On a alors plusieurs options :
Le déni : il est représenté par les commentaires cités plus haut, qui, à ne pas se porter à hauteur de la critique, forte, essentielle, de l'engagement nazi du philosophe, occultent ce que sa pensée peut avoir de profondément inquiétant ;
Le rejet : c'est la position d'E. Faye. Elle a, selon moi, deux intérêts : en portant vigoureusement la question sur la place publique, elle amène certains à réviser et nuancer leurs opinions, et elle fédère les travaux critiques. Pour autant, cela s'arrête-là. Je ne puis qu'abonder dans la perspective de ses opposants : la position d'E. Faye, aussi éclairante soit-elle par endroit, sape sa légitimité par des conclusions que ses prémisses ne portent pas - sur-généralisation de l'influence du nazisme de façon à dégommer un ennemi philosophiquement (et non pas seulement politiquement) dérangeant du champ philosophique - et ça, c'est particulièrement sale.

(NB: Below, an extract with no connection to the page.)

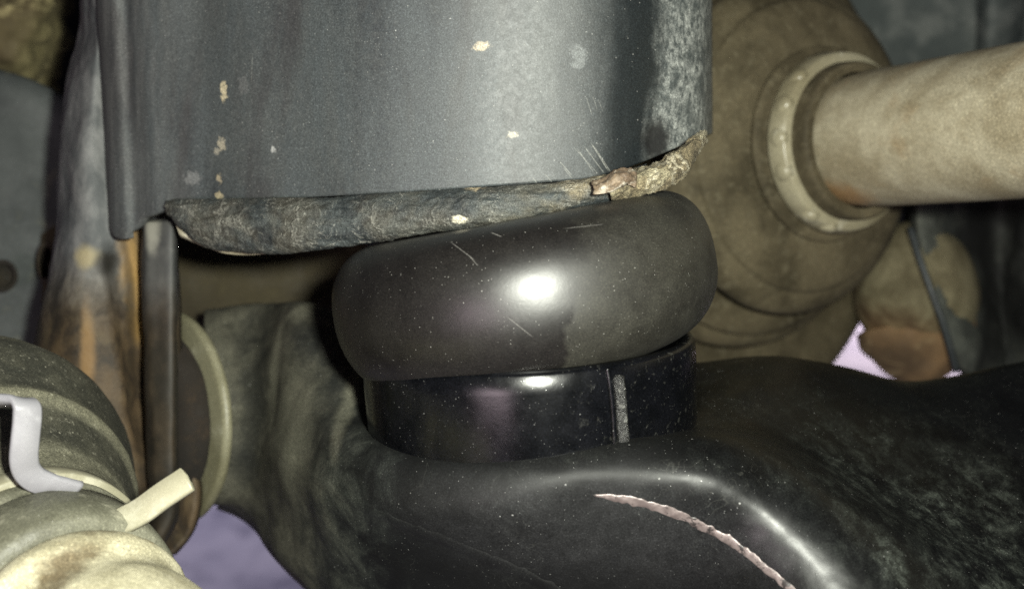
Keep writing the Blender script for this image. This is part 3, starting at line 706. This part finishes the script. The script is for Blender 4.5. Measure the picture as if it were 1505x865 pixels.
clamp_m = simple_mat('dusty_tan_clamp', (.17, .148, .092), (.27, .245, .17), (.44, .42, .34), .38, 160, .2, None, .62, False)
clampob = obj('clamp_band', lathe(a0, ax, [(-.84, 1.9), (-.84, 2.12), (-.80, 2.14), (-.42, 2.07), (-.38, 2.04), (-.38, 1.8)], 160, lambda p, s, a: .012 * nz(p, 1.5, 3), False, 0), clamp_m, axle)
aa, au, av = frame_of(ax)
for deg in (-22, 0, 22, 44, 80, 98):          # crimp dimples round the visible flank
    # measured from the viewer's left, downwards
    lft_d = (Vector((-1, 0, 0)) - aa * Vector((-1, 0, 0)).dot(aa)).normalized(); dn = aa.cross(lft_d); dn = dn if dn.z < 0 else -dn
    th = R(deg - 22)
    q = a0 + aa * -.58 + (lft_d * math.cos(th) + dn * math.sin(th)) * 2.08
    obj('crimp', lathe(q, (lft_d * math.cos(th) + dn * math.sin(th)), [(-.1, .24), (.03, .20), (.08, .11), (.09, .01)], 16, None, True, 2), clamp_m, clampob)

# ================================================================== behind the boot: ball joint, casting, hose
t = thing('ball_joint', P(1330, 500, 31), 'tan and orange rust ball joint below the big boot', 'ball joint')
jm = Mat('tan_dust_rust_boot')
n1 = jm.noise(70, 5, .65, .4); zz = jm.axis(rot((.25, 0, 1)).normalized(), loc(t, 1330, 478, 30))
c = jm.mix(jm.mr(n1, .32, .68), (.075, .062, .034), (.17, .148, .09))
c = jm.mix(jm.mr(jm.math('ADD', zz, jm.math('MULTIPLY', jm.math('SUBTRACT', n1, .5), .03)), -.006, .007, 1, 0), c, jm.mix(jm.mr(n1, .35, .65), (.055, .032, .016), (.20, .118, .055)))
jm.done(jm.grain(c, .25, 2000), .85, 0, n1, .3, .0006, .3)
jo = simple_mat('orange_rust', (.06, .036, .018), (.19, .112, .052), (.25, .18, .10), .85, 110, .3, None, .6, False)
obj('joint_boot', lathe(P(1345, 432, 31.5), (.02, .2, 1), [(-1.3, 1.2), (-.9, 1.5), (-.2, 1.72), (.6, 1.66), (1.3, 1.36), (1.8, .95), (2.1, .3)], 64, lambda p, s, a: .06 * fz(p, .6, 3)), jm, t)
obj('joint_housing', lathe(P(1345, 500, 31.6), (-.16, .15, 1), [(-1.3, .2), (-1.15, .62), (-.75, 1.08), (-.25, 1.42), (.2, 1.6), (.45, 1.62), (.6, .4)], 64, lambda p, s, a: .16 * fz(p, .6, 3)), jo, t)
t = thing('steering_knuckle', P(1440, 420, 33), 'black rough knuckle casting below the shaft at the right edge', 'knuckle')
kn = Mat('rough_knuckle')
n1 = kn.noise(60, 6, .65, .4); n2 = kn.noise(220, 5, .7)
c = kn.mix(kn.mr(n1, .32, .68), (.020, .022, .020), (.070, .074, .064))
c = kn.mix(kn.mr(n2, .5, .75, 0, .4), c, (.12, .12, .095))
for (px, py, rx, rz, op) in ((1432, 350, .011, .009, .95), (1478, 440, .010, .013, .95), (1445, 505, .006, .005, .6), (1500, 320, .016, .006, .9)):
    c = kn.mix(kn.math('MULTIPLY', kn.blob(loc(t, px, py, 32), (rx, .05, rz), .6, .5, 130), op), c, (.005, .005, .005))
c = kn.grain(c, .25, 2000)
kn.done(c, .8, 0, n1, .5, .0008, .3)
obj('knuckle_body', loft([[P(x, y, d) for x, y, d in r] for r in (
    [(1330, 230, 33), (1352, 230, 31), (1410, 230, 31.4), (1470, 230, 32.5), (1520, 230, 31.5), (1660, 230, 33)],
    [(1335, 330, 32.4), (1352, 332, 30.2), (1410, 335, 31.2), (1470, 340, 32.6), (1520, 335, 31), (1660, 330, 33)],
    [(1350, 400, 32.2), (1368, 405, 29.9), (1415, 410, 30.8), (1470, 420, 32.6), (1520, 410, 31), (1660, 400, 33)],
    [(1370, 470, 32), (1386, 475, 29.9), (1425, 480, 30.4), (1475, 490, 32.4), (1520, 480, 31), (1660, 475, 33)],
    [(1392, 530, 32.2), (1404, 536, 30.6), (1435, 552, 30.8), (1475, 560, 32.6), (1520, 560, 32), (1660, 560, 33)])], 10, 10, False, lambda v: .2 * fz(v, .6, 4, 6), .5), kn, t)
t = thing('brake_hose', P(1375, 430, 29.2), 'thin dark hose slanting down beside the tan ball joint', 'hose')
obj('hose_line', tube([P(1338, 335, 30.0), P(1352, 380, 29.5), P(1370, 430, 29.3), P(1388, 480, 29.3), P(1406, 545, 29.8)], .09, 12, 8), simple_mat('blue_grey_rubber', (.022, .026, .028), (.05, .056, .058), (.11, .11, .10), .6, 200, .2, None, .62, False), t)

# ================================================================== lower left: dusty shaft with boot and clamp ears
link = thing('outer_shaft', P(40, 880, 16), 'pale dusty shaft with dark boot in the lower left corner', 'shaft')
la = Vector((.70, -.67, -.24)).normalized()
l0 = P(-65, 768, 18.5)
rb = Mat('dark_ribbed_boot')
n1 = rb.noise(140, 5, .6, .3); n2 = rb.noise(800, 5, .75, .4)
c = rb.mix(rb.mr(n1, .35, .65), (.030, .030, .023), (.062, .060, .044))
c = rb.mix(rb.mr(n2, .54, .72, 0, .7), c, (.24, .23, .18))
sx_ = rb.axis(rot(la), W(l0) - ORG[link.name])
rg_ = rb.math('MULTIPLY', rb.mr(sx_, .0095, .0115), rb.mr(sx_, .0125, .0145, 1, 0))
rg2 = rb.math('MAXIMUM', rb.mr(sx_, -.004, -.001, 1, 0), rb.mr(sx_, .019, .024))
c = rb.mix(rb.math('MULTIPLY', rb.math('MAXIMUM', rg_, rb.math('MULTIPLY', rg2, .7)), rb.mr(n2, .25, .6, .25, .8)), c, (.21, .20, .14))
c = rb.mix(rb.math('MULTIPLY', rb.specks(900, .2, .2), .6), c, (.40, .38, .30))
c = rb.grain(c, .5)
rb_m = rb.done(c, .62, 0, rb.math('ADD', n2, n1), .45, .0004)
obj('boot', lathe(l0, la, [(-1.6, 2.7), (-1.2, 3.0), (-.6, 3.16), (-.2, 3.2), (.0, 3.17), (.3, 3.06), (1.0, 2.74), (1.12, 2.72), (1.3, 2.60), (1.4, 2.52), (2.0, 2.22), (2.2, 2.14), (2.3, 2.08), (2.75, 1.96), (3.0, 1.92)], 160, lambda p, s, a: .012 * fz(p, 1.5, 3), False, 4), rb_m, link)
pale = Mat('pale_dusty_metal')
n1 = pale.noise(110, 6, .65, .5); n2 = pale.noise(500, 5, .7, .4)
c = pale.mix(pale.mr(n1, .35, .65), (.34, .31, .205), (.55, .51, .36))
c = pale.mix(pale.mr(n2, .55, .75, 0, .6), c, (.66, .62, .47))
c = pale.mix(pale.mr(pale.noise(70, 4, .6, .3, None, (9, 2, 4)), .58, .7, 0, .55), c, (.30, .22, .10))
c = pale.mix(pale.math('MULTIPLY', pale.blob(W(P(115, 815, 15.0)) - ORG[link.name], (.0036, .012, .0024), .4, .5, 500), .85), c, (.10, .07, .035))
c = pale.grain(c, .35, 3000)
pale_m = pale.done(c, .6, 0, pale.math('ADD', n2, n1), .35, .0004)
grey = simple_mat('grey_dusty_collar', (.10, .098, .070), (.20, .195, .145), (.36, .345, .26), .6, 240, .4, None, .6)
obj('collar', lathe(l0, la, [(2.9, 1.8), (3.0, 1.9), (3.3, 1.92), (3.36, 1.86), (3.42, 1.91), (3.9, 1.90), (4.15, 1.86), (4.3, 1.78), (4.32, 1.6)], 160, lambda p, s, a: .014 * fz(p, 1.3, 3), False, 0), grey, link)
obj('shaft', lathe(l0, la, [(4.1, 1.5), (4.3, 1.60), (4.5, 1.72), (4.75, 1.74), (4.95, 1.62), (5.2, 1.58), (5.6, 1.66), (6.1, 1.66), (7, 1.6), (9, 1.6)], 128, lambda p, s, a: .03 * nz(p, .6, 3) + .015 * fz(p, 1.4, 3), False, 3), pale_m, link)
band_m = simple_mat('cream_painted_band', (.24, .225, .155), (.34, .32, .235), (.43, .41, .32), .45, 240, .08, None, .58, False, 0, .0002, .06)
bandob = obj('clamp_band', lathe(l0, la, [(2.72, 1.85), (2.72, 1.99), (2.75, 2.01), (3.02, 2.01), (3.05, 1.99), (3.05, 1.85)], 160, lambda p, s, a: .008 * nz(p, 1, 3), False, 0), band_m, link)
white_m = simple_mat('lavender_white_paint', (.22, .215, .235), (.30, .295, .32), (.37, .365, .39), .4, 200, .06, None, .6, False, 0, .0002, .04)
ba, bu, bv = frame_of(la)
def on_band(px, py, rad=2.0, s_=2.9):
    best = None
    for i in range(1440):
        t_ = 2 * math.pi * i / 1440
        q = l0 + ba * s_ + (bu * math.cos(t_) + bv * math.sin(t_)) * rad
        e = abs(752.5 + q.x / q.y * FPX - px) + abs(432.5 - q.z / q.y * FPX - py) * .5
        if best is None or e < best[0]: best = (e, q)
    return best[1]
print('BAND', [tuple(round(k, 2) for k in on_band(px, py, 2.05)) for px, py in ((30, 704), (62, 704), (100, 712))], [on_band(px, py, 2.05).y for px, py in ((62, 704),)])
obj('clamp_ear', ribbon([P(-60, 590, 15.4), P(16, 588, 15.3), P(32, 590, 15.26), P(39, 598, 15.24), P(40, 612, 15.25), P(37, 645, 15.3), P(35, 672, 15.4), P(38, 688, 15.5), P(48, 701, 15.62), P(64, 709, 15.75), P(85, 714, 15.9), P(112, 720, 16.1)], (.70, .62, -.24), .38, .12, 6, .03), white_m, bandob, 'white bent ear of the clamp')
obj('clamp_ear', ribbon([P(178, 766, 16.0), P(205, 752, 16.0), P(240, 727, 16.0), P(272, 706, 16.05), P(278, 702, 16.06)], (.45, -.35, -.8), lambda s: .40 * (1 if s < .86 else math.sqrt(max(.12, 1 - ((s - .86) / .14) ** 2))), .15, 10, .03), band_m, bandob, 'cream straight ear of the clamp')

L'étude historique documentée : c'est de cela dont sont faits la plupart des articles de ce recueil. Ils ont l'intérêt de très clairement mettre en évidence ce que Bourdieu avait constaté en son temps, à savoir la récupération par Heidegger de la rhétorique völkisch, et, ce que Bourdieu n'avait pas fait, la façon dont elle fonctionne à l'intérieur du dispositif de Sein und Zeit et des textes politiques de l'époque.

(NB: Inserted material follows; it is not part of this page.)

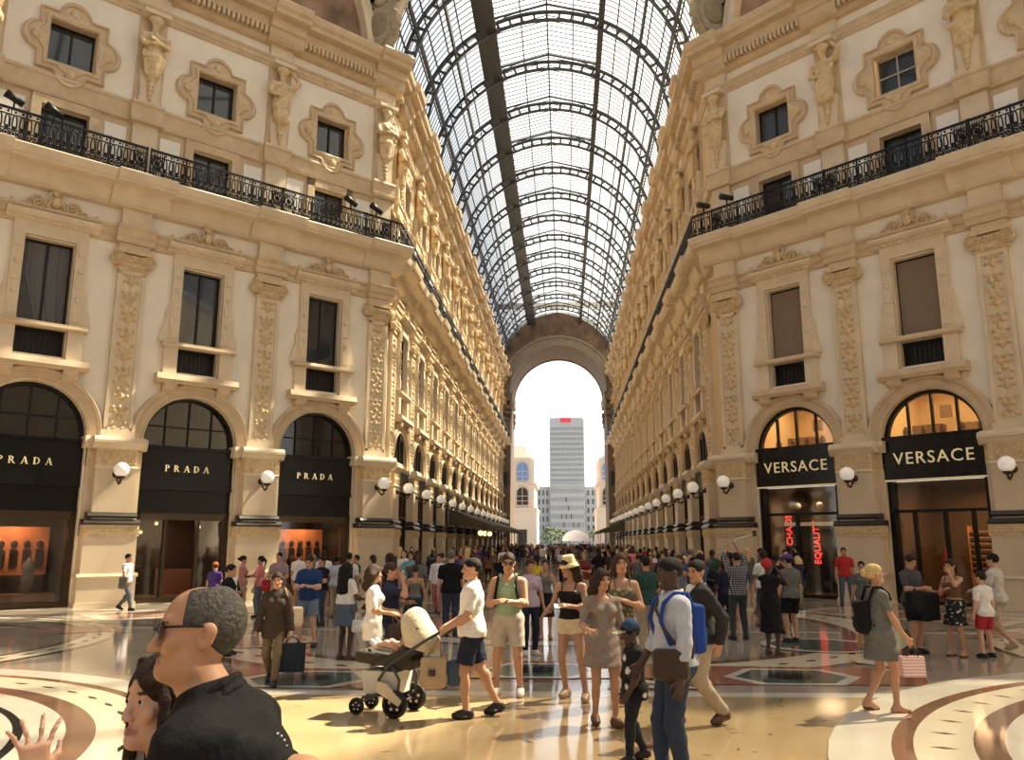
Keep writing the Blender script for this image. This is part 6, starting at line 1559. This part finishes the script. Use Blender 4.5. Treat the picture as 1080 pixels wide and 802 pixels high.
person('boy', 8.02, 15.57, 25, 1.45, 'boy in white T-shirt and red shorts seen from behind', skin='light', hs=1.1, hair=('short', 'dkbrown'), top=('tee', CW), bottom=('shorts', CR), shoes=('shoe', SHK), legs='wide', hem=.84)
person('manR', 8.85, 16.79, 40, 1.80, 'man in pale grey T-shirt and khaki shorts behind the boy in red', skin='tan', hair=('short', 'black'), top=('tee', fb('cloth_pale_grey', (.5, .47, .42))), bottom=('shorts', CKH), shoes=('shoe', SHT), arms=('elbow', 'down'), legs='walkR')
# --- left of the middle
person('whiteT', -2.03, 11.75, -80, 1.66, 'dark-haired woman in oversized white T-shirt with bare legs', sex='f', skin='tan', hair=('curly', 'brown'), top=('tee', CW), hem=.70, shoes=('sandal', SHB), arms=('elbow', 'elbow'), sleeve=.8, g=1.0, head=(0, -4, 0))
person('navy', -1.92, 12.35, -85, 1.68, 'man in navy T-shirt half hidden behind the woman in oversized white', skin='tan', hair=('short', 'brown'), top=('tee', CN), bottom=('jeans', CJ), shoes=('shoe', SHK), arms=('phone', 'face'))
person('olive', -3.54, 12.11, 188, 1.58, 'woman in dark brown tunic and khaki trousers with shoulder bag', sex='f', skin='tan', hair=('bun', 'dkbrown'), top=('jacket', COL_), bottom=('slim', fb('cloth_moss', (.14, .10, .055))), shoes=('shoe', SHK), arms=('down', 'down'), legs='walkL', hem=.74, head=(10, 4, 0))
person('blueT', -4.33, 16.24, 178, 1.74, 'man in blue T-shirt and denim shorts looking at a phone', skin='light', hair=('short', 'brown'), top=('tee', CB), bottom=('shorts', CJL), shoes=('shoe', SHK), arms=('phone', 'phone'), legs='wide', head=(0, 22, 0))
person('denim', -3.15, 14.52, -30, 1.63, 'woman with long black hair in white top and denim skirt', sex='f', skin='dark', hair=('long', 'black'), hairlen=1.22, top=('tee', CW), bottom=('skirt', fb('denim_skirt', (.10, .13, .17))), shoes=('sandal', SHB), arms=('fwd', 'elbow'), hem=1.0, skirtlen=.62)
person('whiteback', -4.9, 21.4, 0, 1.70, 'man in white shirt with black backpack beyond the long-haired woman', skin='tan', hair=('short', 'black'), top=('tee', CW), bottom=('trousers', CK), shoes=('shoe', SHK))
person('jean', -2.58, 18.11, 5, 1.52, 'woman in grey strappy top and blue jeans walking away', sex='f', skin='tan', hair=('bun', 'brown'), top=('cami', CTN), bottom=('jeans', CJ), shoes=('shoe', SHK), legs='walkL', hem=.95)
person('blackT', -1.81, 18.16, 8, 1.80, 'grey-haired man in black T-shirt seen from behind', skin='light', hair=('short', 'grey'), top=('tee', CK), bottom=('jeans', CJ), shoes=('shoe', SHK), g=1.08)
person('whitepink', -2.91, 23.67, 175, 1.68, 'man in white shirt and faded red trousers facing the camera', skin='tan', hair=('short', 'black'), top=('rolled', CW), bottom=('trousers', fb('cloth_brick', (.35, .15, .12))), shoes=('shoe', SHK), legs='walkL')
person('cyan', -3.71, 23.62, 175, 1.72, 'man in cyan T-shirt near the left arcade entrance', skin='tan', hair=('short', 'black'), top=('tee', CCY), bottom=('jeans', CJ), shoes=('shoe', SHK), arms=('strap', 'strap'))
person('dressdark', -3.75, 21.2, 170, 1.66, 'woman in dark top and grey skirt left of the cyan T-shirt', sex='f', skin='tan', hair=('long', 'brown'), top=('cami', CK), bottom=('skirt', CG), shoes=('sandal', SHB), skirtlen=.25, flare=.2)
person('suitL', -5.39, 14.97, -95, 1.58, 'man in dark suit with white collar partly behind the foreground head', skin='tan', hair=('short', 'black'), top=('jacket', CK), inner=CW, collar=CW, bottom=('trousers', CK), shoes=('shoe', SHK), arms=('chest', 'down'))
person('orange', -9.2, 23.27, 10, 1.38, 'child in orange cap and purple top by the dark doorway', skin='light', hs=1.15, hair=('short', 'brown'), top=('tee', CPU), bottom=('jeans', CJ), shoes=('shoe', SHK), hat=('cap', COR))
person('pinkshorts', -8.2, 22.74, -60, 1.60, 'woman in salmon top and khaki shorts near the left pier', sex='f', skin='tan', hair=('bun', 'black'), top=('tee', fb('cloth_salmon', (.5, .2, .18))), bottom=('shorts', CKH), shoes=('sandal', SHB), arms=('phone', 'down'), shortlen=.5)
person('pinktee', -7.51, 22.22, 85, 1.60, 'woman in bright pink T-shirt and jeans with black ponytail', sex='f', skin='tan', hair=('pony', 'black'), top=('tee', CP), bottom=('jeans', fb('denim_pale', (.12, .16, .20))), shoes=('shoe', SHK), arms=('down', 'phone'))
person('plaidL', -6.9, 21.9, 170, 1.70, 'man in red and white plaid shirt behind the brown tunic woman', skin='tan', hair=('short', 'black'), top=('tee', PLAID2), bottom=('shorts', CKH), shoes=('shoe', SHK), arms=('elbow', 'phone'), g=1.1)
person('whiteshorts', -7.3, 24.8, -20, 1.68, 'man in white shirt and tan shorts before the orange window', skin='tan', hair=('short', 'black'), top=('tee', CW), bottom=('shorts', fb('cloth_tan', (.45, .33, .2))), shoes=('shoe', SHK))
person('darkback', -5.3, 20.36, 150, 1.62, 'man in dark clothes right of the blue T-shirt', skin='tan', hair=('short', 'black'), top=('tee', CK), bottom=('jeans', CJ), shoes=('shoe', SHK), arms=('phone', 'down'))
person('pierman', -12.3, 24.3, -95, 1.66, 'man in white T-shirt walking alone past the left pier', skin='tan', hair=('short', 'black'), top=('tee', fb('white_blue_print', (.7, .68, .66), 'dots', (.1, .1, .2), 12)), bottom=('jeans', fb('denim_slate', (.10, .12, .14))), shoes=('shoe', SHK), legs='walkR', arms=('back', 'fwd'))
person('lilac', .0, 15.4, -160, 1.66, 'woman in lilac T-shirt behind the man in mint tank top', sex='f', skin='tan', hair=('pony', 'brown'), top=('tee', CLI), bottom=('slim', CN), shoes=('shoe', SHW))
person('yellow', .22, 17.8, 185, 1.62, 'woman in taupe vest left of the straw-coloured hat', sex='f', skin='tan', hair=('bun', 'brown'), top=('tank', CTN), bottom=('skirt', CK), shoes=('sandal', SHB), skirtlen=.5)
person('yellow2', -.05, 20.8, 10, 1.66, 'person in bright yellow top further down the middle', sex='f', skin='tan', hair=('pony', 'black'), top=('tee', fb('cloth_yellow', (.65, .5, .03))), bottom=('jeans', CJ), shoes=('shoe', SHK))
person('arms', 3.4, 20.6, 150, 1.66, 'man in grey T-shirt left of the checked shirt shading his eyes', skin='tan', hair=('short', 'brown'), top=('tee', fb('cloth_steel', (.2, .21, .24))), bottom=('shorts', CKH), shoes=('shoe', SHK), arms=('face', 'down'))
person('blueR', 3.75, 19.8, 30, 1.70, 'man in steel blue shirt and khaki trousers left of the checked shirt', skin='tan', hair=('short', 'black'), top=('rolled', fb('cloth_steelblue', (.05, .09, .15))), bottom=('trousers', CKH), shoes=('shoe', SHB), arms=('up', 'face'))
person('plaidR', 5.35, 19.2, -30, 1.72, 'person in black T-shirt between checked shirt and red headscarf', skin='tan', hair=('short', 'black'), top=('tee', CK), bottom=('jeans', CG), shoes=('shoe', SHK), arms=('down', 'face'))
person('purplecap', 5.2, 17.6, 20, 1.72, 'man in purple cap behind the red headscarf', skin='tan', hair=('short', 'black'), top=('tee', CG), bottom=('shorts', CK), shoes=('shoe', SHK), hat=('cap', CPU))
# ------------------------------------------------------------------ things people carry and push
PINKB = fabric('pink_stripe_paper', (.75, .35, .33), 'stripe', (.85, .75, .68), 9)
def paper_bag(name, label, cat, loc, w, d, h, mat, hmat, rz=0., drop=.16):
    """bag hanging below loc, the point where the handles are held"""
    r = thing(name, label, cat, loc, math.radians(rz))
    b = MB(); b.taper(-w / 2, w / 2, -d / 2, d / 2, -drop - h, -drop, 1.04, .7); b.box(-w / 2 - .005, w / 2 + .005, -d * .36, d * .36, -drop - .02, -drop + .006); b.build('bag_body', mat, r)
    for y in (-1, 1):
        b = MB(); b.tube([(-w * .25, y * d * .3, -drop), (-w * .2, y * d * .15, -drop * .4), (0, 0, 0), (w * .2, y * d * .15, -drop * .4), (w * .25, y * d * .3, -drop)], .008, 6); b.build('handle', hmat, r)
    return r
p = hold('blonde', 'R'); paper_bag('shopping_bag', 'pink striped paper bag in the hand of the blonde woman', 'shopping bag', p, .26, .12, .22, PINKB, IRON, 5, .14)
p = hold('olive', 'L'); paper_bag('shopping_bag', 'large dark blue bag held by the woman in brown tunic', 'shopping bag', p + Vector((.04, -.02, -.0)), .36, .14, .38, fabric('paper_navy', (.014, .02, .03)), IRON, 8, .1)
def soft_bag(name, label, cat, loc, r3, mat, rz=0., strap=None, smat=None, pocket=True):
    r = thing(name, label, cat, loc, math.radians(rz)); S = SDF(V3((-r3[0], -r3[1], -r3[2])) * 1.4 - .05, V3(r3) * 1.4 + .05, .012)
    S.prim(('b', (0, 0, 0), r3, None, .02)); S.prim(('e', (0, 0, -r3[2] * .45), (r3[0] * 1.05, r3[1] * 1.15, r3[2] * .6), None, .04))
    P, Q = S.mesh(); mesh_obj('bag_body', P, Q, mat, r)
    if pocket:
        S = SDF(V3((-r3[0], -r3[1] * 2, -r3[2])) - .05, V3((r3[0], 0, r3[2])) + .05, .012); S.prim(('b', (0, -r3[1] * 1.0, -r3[2] * .35), (r3[0] * .7, r3[1] * .35, r3[2] * .4), None, .01)); P, Q = S.mesh(); mesh_obj('pocket', P, Q, mat, r)
    if strap:
        b = MB(); M4 = Matrix.Rotation(-math.radians(rz), 4, 'Z') @ Matrix.Translation(-Vector(loc)); b.tube([M4 @ Vector(q) for q in strap], .014, 6); b.build('strap', smat or mat, r)
    return r
def W_(k, *p): return world_pt(k, p)
NAVYB = fabric('backpack_blue', (.02, .06, .28)); LEA = M('brown_leather', (.045, .024, .016), .45); LEAT = M('tan_leather', (.28, .17, .09), .5)
def backpack(k, label, mat, size=(.15, .09, .23), z=1.18, y=-.22):
    loc = W_(k, 0, y, z); rz = math.degrees(PEOPLE[k][0].rotation_euler[2])
    r = soft_bag('backpack', label, 'backpack', loc, size, mat, rz)
    for sx in (-1, 1):
        b = MB(); M4 = Matrix.Rotation(-math.radians(rz), 4, 'Z') @ Matrix.Translation(-loc)
        q_ = .86 if PEOPLE[k][1].fem else 1.
        pts = [W_(k, sx * .1, -.15, 1.30), W_(k, sx * .11, -.085, 1.475), W_(k, sx * .115 * q_, .02, 1.475), W_(k, sx * .12 * q_, .115 * q_, 1.40), W_(k, sx * .135 * q_, .15 * q_, 1.27), W_(k, sx * .165 * q_, .09, 1.10), W_(k, sx * .14 * q_, -.12, 1.02)]
        b.tube([M4 @ q for q in pts], .019, 6); b.build('shoulder_strap', mat, r)
    return r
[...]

Au moment où j'écris ces lignes, je ne me souviens plus dans le détail des différentes, souvent précises et parfois passionnantes études de l'opus. Mais j'en retiens un satisfecit : elles m'ont permis de considérablement réviser ma compréhension de l'oeuvre. Je ne lis plus Être et Temps de la même façon - les thèmes profondément réactionnaires m'y apparaissent de façon visible. Je le dois à cet ouvrage, plus précis et souvent moins emporté que les anathèmes stériles de Faye. Cela me permet de circonscrire plus clairement les gestes philosophiques qui ne tombent pas sous le coup d'une orientation politique de la pensée, et de repérer la façon dont ils s'emmêlent à des motivations plus obscures - sans que je puisse dire si Heidi cache ces gestes de façon consciente, faisant d'Être et Temps un texte cryptique, ou s'il est agi par ses idées politiques alors même qu'il tombe sur ces façons essentielles de résoudre les questions ontologiques qui le font, à mon sens à juste titre, un philosophe majeur du XXè siècle.
Au final, j'en ressors avec l'idée d'un Heidegger assez clairement nazi et dont la pensée a toujours embrassé les flux réactionnaires völkisch propres à son milieu, mais qui tombe sur une expérience de l'être qui, en Occident, était inédite (aurait-elle des signes avant-coureur, par exemple dans la mystique rhénane). Ses façons philosophiques relèvent d'un nouage complexe entre ces deux fils, l'un prenant parfois le dessus de l'autre, sans qu'aucun des deux ne parviennent jamais à pouvoir être isolé l'un de l'autre. En ce sens, je suis désormais assez d'accord avec une version de la formule de Faye : oui, Heidegger a bien introduit du nazisme en philosophie, mais, non, il n'y a pas introduit le nazisme. Et c'est bien pour cela que le travail critique et le commentaire de l'oeuvre restent des problèmes vivants qu'aucun retour sur la place publique de la question du nazisme de Heidi n'ont réussi à dissoudre.